JOURNAL OF BUILDING ENGINEERING, vol.75, no.15, pp.1-19, 2023 (SCI-Expanded) identifier

  • Publication Type: Article / Article
  • Volume: 75 Issue: 15
  • Publication Date: 2023
  • Doi Number: 10.1016/j.jobe.2023.107026
  • Journal Indexes: Science Citation Index Expanded (SCI-EXPANDED), Scopus, Compendex, INSPEC
  • Page Numbers: pp.1-19
  • Yıldız Technical University Affiliated: Yes


Ferrochrome slag (FCS) is a by-product of the stainless-steel industry which is mostly discarded in landfills without being efficiently utilized. The production of industrial solid wastes like FCS has been increasing for several decades and escalating the environmental risks associated with them. To address this issue, this study concentrated on the usage of FCS as a partial substitution for blast furnace slag (BS) in manufacturing alkali-activated paste and mortar. BS was replaced with FCS in varying proportions up to 30% (wt.%) and activated with varying Na2O dosages. The fresh, physical, mechanical, and microstructural properties were investigated.

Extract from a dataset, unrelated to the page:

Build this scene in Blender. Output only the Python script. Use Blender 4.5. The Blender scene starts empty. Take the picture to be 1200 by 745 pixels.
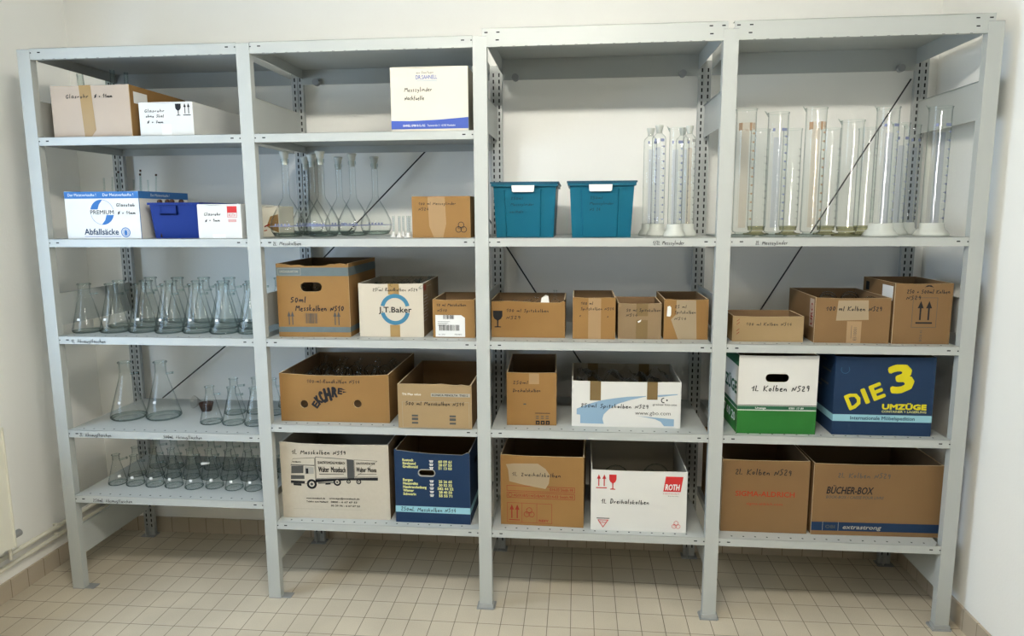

The test outcomes indicated that FCS incorporation was beneficial in improving the flowability by consistently reducing both yield stress and plastic viscosity more than 54% and 70%, respectively, when FCS replacement was 30%. Furthermore, the inclusion of FCS alleviated the rapid setting issue of BS- based alkali-activated systems by delaying the setting times. The increase in Na2O concentration remarkably decreased the water absorption, open porosity and capillary sorptivity of the mortars, while no adverse effect was observed on the physical properties of the mortars with the FCS addition. The compressive strength of mortars increased between 152% and 254% when Na2O dosage was increased from 4% to 8%, while strength was mostly preserved with the addition of FCS. The higher Si/Al atomic ratio and the higher pH values was found favorable for the higher compressive strength of the mixes. The primary reaction product was found as C-A-S-H gels, whereas FCS addition increased the crystalline phases and favored the formation of M-A-S-H gels.